**Input for this task**.
┌──

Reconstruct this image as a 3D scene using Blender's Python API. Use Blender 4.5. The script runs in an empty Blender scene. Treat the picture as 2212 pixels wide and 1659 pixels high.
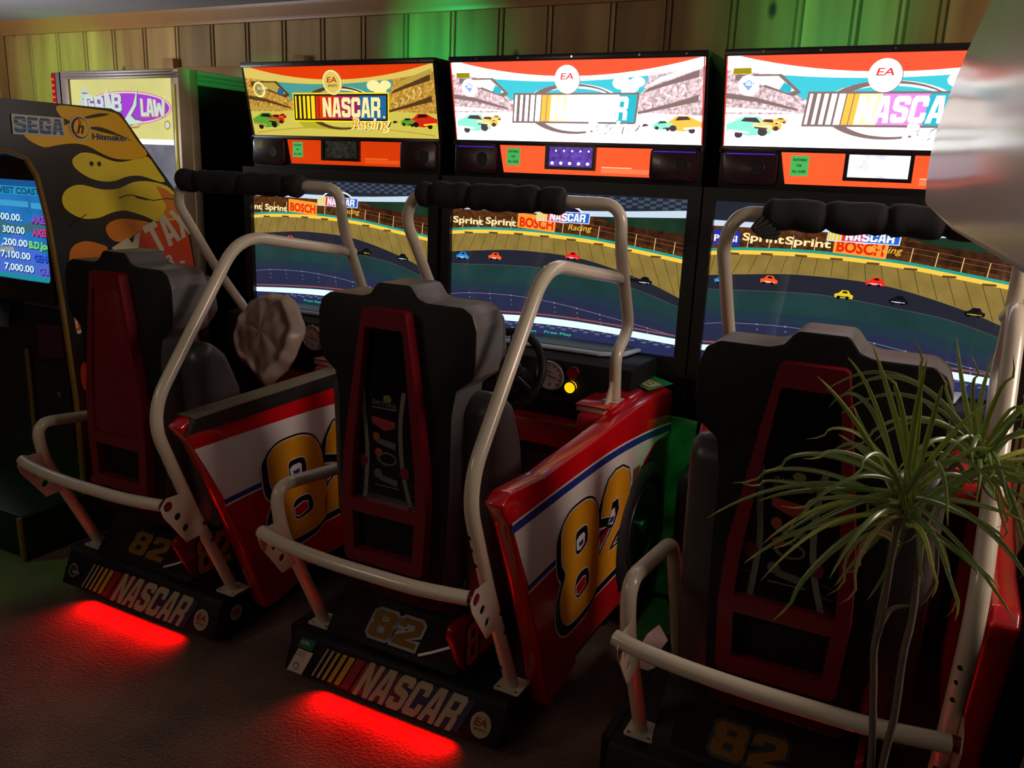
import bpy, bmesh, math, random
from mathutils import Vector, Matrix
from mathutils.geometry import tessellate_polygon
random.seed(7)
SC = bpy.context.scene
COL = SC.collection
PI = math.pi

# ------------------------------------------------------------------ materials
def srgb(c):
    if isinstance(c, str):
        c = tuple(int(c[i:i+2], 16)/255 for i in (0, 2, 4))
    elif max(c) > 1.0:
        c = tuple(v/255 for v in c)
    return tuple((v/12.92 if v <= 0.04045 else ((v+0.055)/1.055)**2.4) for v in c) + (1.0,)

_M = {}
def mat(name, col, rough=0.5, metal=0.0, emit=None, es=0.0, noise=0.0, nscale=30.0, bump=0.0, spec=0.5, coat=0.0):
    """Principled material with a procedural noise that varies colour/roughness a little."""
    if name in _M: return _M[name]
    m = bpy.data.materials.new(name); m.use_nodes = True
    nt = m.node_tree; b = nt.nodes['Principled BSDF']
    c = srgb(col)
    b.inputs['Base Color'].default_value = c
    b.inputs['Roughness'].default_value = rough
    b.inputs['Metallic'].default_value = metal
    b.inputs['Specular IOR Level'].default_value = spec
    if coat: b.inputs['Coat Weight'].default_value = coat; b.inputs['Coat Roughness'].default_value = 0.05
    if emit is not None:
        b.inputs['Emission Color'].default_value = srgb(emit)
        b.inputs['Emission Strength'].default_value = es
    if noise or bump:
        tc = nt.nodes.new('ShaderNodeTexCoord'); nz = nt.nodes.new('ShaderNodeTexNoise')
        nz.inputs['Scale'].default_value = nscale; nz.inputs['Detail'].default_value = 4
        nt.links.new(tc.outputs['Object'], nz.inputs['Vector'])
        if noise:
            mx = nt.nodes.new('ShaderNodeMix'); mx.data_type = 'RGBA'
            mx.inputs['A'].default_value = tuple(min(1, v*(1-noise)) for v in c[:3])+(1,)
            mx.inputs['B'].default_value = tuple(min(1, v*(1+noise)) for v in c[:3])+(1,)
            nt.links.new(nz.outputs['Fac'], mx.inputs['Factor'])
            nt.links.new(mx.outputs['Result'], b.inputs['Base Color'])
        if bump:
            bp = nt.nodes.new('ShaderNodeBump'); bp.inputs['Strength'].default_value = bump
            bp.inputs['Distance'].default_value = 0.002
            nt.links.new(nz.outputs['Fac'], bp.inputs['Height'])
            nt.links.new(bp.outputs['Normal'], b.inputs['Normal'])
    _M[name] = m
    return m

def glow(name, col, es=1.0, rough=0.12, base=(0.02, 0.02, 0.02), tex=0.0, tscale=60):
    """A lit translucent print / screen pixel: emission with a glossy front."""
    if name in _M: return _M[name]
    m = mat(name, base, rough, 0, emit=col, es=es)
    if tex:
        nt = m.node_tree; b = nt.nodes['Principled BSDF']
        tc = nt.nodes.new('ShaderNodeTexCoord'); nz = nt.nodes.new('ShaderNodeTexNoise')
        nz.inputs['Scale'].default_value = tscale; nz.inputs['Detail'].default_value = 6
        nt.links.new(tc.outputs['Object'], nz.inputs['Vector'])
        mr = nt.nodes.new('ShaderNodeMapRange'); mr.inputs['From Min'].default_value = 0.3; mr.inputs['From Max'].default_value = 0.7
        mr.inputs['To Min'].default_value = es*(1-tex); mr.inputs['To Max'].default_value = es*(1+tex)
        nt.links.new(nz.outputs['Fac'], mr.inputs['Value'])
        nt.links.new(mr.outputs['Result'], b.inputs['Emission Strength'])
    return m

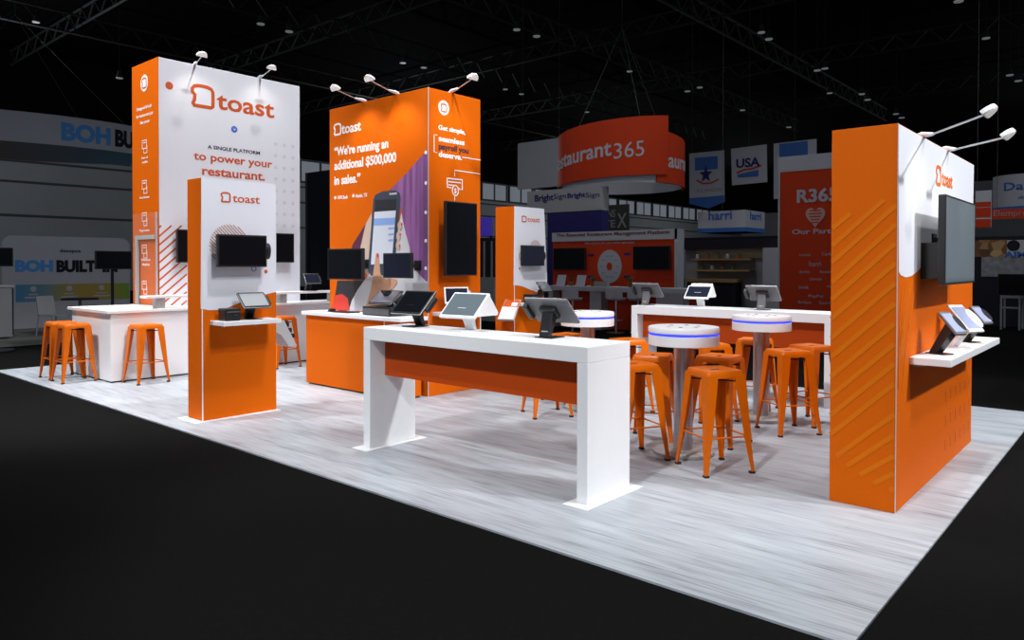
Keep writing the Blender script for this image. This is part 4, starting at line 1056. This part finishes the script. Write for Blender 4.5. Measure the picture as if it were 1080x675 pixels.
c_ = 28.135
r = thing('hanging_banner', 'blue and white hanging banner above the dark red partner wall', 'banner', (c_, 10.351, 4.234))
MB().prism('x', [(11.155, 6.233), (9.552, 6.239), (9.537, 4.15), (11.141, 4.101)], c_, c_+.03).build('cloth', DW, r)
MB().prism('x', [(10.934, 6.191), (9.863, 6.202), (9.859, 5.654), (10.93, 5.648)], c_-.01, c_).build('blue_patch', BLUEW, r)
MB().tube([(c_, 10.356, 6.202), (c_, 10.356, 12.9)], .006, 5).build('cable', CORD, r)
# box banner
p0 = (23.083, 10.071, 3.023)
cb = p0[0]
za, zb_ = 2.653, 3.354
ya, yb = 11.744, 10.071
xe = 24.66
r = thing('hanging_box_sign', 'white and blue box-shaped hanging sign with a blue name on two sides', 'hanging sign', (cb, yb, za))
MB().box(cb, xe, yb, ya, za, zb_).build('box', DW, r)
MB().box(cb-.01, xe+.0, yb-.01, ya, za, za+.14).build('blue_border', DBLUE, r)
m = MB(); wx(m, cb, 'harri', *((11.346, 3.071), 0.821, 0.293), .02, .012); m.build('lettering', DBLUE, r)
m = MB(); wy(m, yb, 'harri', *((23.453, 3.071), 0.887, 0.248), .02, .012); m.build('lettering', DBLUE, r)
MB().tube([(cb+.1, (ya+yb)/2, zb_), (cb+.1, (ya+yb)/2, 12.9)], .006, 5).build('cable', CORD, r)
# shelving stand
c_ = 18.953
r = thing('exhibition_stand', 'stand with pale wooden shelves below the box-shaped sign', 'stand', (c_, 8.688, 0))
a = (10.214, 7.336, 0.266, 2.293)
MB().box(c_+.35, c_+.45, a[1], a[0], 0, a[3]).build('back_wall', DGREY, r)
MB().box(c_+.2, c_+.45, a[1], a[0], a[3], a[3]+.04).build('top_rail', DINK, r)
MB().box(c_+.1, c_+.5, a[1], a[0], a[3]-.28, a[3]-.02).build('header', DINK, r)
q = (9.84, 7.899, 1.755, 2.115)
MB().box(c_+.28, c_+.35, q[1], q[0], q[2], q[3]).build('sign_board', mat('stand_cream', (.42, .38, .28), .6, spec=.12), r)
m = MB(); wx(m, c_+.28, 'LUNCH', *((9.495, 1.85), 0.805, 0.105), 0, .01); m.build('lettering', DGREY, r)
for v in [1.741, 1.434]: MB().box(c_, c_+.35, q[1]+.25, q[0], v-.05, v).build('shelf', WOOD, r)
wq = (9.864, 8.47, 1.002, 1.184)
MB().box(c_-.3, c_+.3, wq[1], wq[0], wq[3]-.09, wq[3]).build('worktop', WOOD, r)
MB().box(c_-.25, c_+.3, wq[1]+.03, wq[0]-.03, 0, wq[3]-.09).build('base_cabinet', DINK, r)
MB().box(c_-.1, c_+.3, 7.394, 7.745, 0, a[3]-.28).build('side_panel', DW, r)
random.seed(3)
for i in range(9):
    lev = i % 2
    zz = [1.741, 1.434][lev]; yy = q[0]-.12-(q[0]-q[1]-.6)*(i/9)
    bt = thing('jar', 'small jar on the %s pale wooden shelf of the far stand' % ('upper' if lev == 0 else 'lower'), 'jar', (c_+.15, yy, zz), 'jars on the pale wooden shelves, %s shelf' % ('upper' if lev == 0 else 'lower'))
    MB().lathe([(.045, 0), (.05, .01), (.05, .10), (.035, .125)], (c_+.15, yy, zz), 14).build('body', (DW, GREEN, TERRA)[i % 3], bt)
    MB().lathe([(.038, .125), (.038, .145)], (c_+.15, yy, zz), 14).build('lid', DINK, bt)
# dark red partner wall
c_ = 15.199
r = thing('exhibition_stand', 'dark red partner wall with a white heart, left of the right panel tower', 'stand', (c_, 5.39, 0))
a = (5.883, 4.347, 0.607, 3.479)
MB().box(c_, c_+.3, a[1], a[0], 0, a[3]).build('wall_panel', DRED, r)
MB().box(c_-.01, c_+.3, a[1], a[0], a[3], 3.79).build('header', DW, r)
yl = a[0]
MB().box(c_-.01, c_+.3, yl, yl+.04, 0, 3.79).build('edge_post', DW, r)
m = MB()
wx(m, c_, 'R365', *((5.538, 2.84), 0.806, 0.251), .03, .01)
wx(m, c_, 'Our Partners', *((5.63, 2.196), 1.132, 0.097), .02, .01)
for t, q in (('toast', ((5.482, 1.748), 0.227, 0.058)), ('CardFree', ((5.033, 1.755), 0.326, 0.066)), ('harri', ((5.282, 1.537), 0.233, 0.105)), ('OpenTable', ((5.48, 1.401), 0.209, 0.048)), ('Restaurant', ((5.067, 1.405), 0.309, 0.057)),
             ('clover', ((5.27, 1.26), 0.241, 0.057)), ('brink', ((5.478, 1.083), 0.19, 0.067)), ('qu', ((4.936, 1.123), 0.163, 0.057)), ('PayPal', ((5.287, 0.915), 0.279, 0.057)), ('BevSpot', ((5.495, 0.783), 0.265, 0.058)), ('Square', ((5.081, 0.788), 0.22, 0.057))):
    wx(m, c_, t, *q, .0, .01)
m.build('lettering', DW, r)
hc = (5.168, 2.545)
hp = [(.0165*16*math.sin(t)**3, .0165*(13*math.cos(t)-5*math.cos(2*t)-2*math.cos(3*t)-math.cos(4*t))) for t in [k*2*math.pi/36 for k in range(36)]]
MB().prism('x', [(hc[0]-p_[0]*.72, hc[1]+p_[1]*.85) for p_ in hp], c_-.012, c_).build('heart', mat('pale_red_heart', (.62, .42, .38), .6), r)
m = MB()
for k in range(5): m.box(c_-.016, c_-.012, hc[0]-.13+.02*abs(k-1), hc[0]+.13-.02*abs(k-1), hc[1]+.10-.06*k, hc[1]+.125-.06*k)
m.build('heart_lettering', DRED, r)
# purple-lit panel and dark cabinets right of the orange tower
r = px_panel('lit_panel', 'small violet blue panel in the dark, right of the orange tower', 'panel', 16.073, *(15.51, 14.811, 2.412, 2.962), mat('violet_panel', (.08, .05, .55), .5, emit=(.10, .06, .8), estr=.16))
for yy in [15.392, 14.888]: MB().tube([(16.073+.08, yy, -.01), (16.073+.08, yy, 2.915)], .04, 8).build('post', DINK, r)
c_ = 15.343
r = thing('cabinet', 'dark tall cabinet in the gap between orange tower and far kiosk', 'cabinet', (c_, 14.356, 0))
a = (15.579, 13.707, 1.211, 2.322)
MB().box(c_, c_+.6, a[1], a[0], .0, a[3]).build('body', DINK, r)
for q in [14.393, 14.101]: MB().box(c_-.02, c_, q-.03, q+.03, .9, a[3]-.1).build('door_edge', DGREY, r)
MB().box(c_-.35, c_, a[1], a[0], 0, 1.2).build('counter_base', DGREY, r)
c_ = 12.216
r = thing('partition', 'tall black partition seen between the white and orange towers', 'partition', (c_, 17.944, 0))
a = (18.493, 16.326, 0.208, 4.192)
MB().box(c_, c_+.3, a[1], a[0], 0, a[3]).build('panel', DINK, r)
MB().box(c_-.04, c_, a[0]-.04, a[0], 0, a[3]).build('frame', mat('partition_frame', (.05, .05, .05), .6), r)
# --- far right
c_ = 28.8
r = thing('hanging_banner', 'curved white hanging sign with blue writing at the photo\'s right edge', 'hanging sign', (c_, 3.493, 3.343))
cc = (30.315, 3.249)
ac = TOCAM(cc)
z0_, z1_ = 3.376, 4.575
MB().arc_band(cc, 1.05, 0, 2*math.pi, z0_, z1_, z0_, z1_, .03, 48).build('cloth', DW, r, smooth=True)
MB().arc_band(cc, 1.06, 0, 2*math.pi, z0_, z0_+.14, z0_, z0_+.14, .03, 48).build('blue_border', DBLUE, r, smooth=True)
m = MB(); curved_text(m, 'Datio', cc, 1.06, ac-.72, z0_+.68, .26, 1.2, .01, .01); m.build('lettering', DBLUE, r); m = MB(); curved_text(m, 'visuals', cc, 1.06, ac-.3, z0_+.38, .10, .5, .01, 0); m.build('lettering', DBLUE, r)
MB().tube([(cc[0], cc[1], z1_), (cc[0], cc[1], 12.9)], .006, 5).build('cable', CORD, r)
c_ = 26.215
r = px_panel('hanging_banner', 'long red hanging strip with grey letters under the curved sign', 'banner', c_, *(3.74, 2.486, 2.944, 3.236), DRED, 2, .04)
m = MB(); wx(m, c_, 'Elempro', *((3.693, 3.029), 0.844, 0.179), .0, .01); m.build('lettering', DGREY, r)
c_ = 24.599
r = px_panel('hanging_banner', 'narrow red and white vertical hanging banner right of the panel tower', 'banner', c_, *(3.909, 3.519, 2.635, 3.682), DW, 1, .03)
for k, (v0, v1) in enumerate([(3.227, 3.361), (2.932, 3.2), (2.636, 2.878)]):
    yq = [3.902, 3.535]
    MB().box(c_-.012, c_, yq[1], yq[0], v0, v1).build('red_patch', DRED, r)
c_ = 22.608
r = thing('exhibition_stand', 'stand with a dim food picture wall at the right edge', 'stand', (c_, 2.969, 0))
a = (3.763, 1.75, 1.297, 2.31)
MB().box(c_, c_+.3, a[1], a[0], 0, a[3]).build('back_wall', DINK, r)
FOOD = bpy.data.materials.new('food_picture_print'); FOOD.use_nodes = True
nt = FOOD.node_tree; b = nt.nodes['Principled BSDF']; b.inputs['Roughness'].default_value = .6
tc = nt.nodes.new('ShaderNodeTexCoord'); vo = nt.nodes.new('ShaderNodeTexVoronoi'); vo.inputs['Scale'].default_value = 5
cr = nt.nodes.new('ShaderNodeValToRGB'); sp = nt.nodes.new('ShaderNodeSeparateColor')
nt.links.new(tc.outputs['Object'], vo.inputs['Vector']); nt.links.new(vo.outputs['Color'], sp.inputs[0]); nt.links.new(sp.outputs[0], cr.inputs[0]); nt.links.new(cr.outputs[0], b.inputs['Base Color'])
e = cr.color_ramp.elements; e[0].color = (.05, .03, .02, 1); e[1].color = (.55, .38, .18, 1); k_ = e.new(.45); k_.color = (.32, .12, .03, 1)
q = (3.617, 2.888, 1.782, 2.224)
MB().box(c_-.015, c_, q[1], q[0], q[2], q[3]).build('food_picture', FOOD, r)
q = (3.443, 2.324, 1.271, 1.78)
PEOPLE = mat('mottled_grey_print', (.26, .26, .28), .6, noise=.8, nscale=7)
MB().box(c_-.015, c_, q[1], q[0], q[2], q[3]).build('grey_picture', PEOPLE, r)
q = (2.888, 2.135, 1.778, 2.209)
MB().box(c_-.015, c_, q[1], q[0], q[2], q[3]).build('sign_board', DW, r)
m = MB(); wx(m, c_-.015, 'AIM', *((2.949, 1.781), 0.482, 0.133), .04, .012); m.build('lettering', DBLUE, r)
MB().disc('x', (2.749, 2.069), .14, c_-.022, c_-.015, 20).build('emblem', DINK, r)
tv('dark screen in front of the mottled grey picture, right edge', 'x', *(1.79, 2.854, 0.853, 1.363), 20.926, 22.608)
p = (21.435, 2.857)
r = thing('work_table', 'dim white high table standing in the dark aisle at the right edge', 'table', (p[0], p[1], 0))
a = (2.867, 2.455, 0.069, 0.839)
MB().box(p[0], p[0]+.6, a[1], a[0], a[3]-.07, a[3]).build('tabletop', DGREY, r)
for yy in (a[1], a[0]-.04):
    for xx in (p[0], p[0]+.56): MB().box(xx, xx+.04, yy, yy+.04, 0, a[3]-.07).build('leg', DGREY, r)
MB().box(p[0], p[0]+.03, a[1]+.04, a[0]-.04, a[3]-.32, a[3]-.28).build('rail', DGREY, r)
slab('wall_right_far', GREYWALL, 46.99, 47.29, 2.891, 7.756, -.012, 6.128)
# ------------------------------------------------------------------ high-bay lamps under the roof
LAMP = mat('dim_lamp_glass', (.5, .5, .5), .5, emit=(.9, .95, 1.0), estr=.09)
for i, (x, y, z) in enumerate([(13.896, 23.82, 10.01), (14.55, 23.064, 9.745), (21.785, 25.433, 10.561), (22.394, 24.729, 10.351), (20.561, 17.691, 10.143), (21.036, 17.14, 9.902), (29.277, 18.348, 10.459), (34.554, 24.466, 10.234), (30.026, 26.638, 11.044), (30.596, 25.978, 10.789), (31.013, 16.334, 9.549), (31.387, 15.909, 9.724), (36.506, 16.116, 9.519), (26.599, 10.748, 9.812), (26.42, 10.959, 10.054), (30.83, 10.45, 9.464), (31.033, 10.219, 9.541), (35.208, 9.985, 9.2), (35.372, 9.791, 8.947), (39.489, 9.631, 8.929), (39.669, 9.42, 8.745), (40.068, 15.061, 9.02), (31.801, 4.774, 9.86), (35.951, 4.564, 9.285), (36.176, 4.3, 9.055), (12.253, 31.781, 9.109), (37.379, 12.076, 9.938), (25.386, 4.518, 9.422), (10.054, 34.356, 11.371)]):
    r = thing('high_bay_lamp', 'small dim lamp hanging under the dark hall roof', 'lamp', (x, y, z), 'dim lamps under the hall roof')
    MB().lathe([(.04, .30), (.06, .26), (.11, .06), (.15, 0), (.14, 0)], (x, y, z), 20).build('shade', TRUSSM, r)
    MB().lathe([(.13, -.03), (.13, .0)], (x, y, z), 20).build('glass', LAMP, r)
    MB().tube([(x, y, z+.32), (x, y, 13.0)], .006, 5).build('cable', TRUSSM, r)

└──

**Exercise details**. Which lines above hold the word "writing"? Copy each of them.

**Exercise answer**.
Keep writing the Blender script for this image. This is part 4, starting at line 1056. This part finishes the script. Write for Blender 4.5. Measure the picture as if it were 1080x675 pixels.
r = thing('hanging_banner', 'curved white hanging sign with blue writing at the photo\'s right edge', 'hanging sign', (c_, 3.493, 3.343))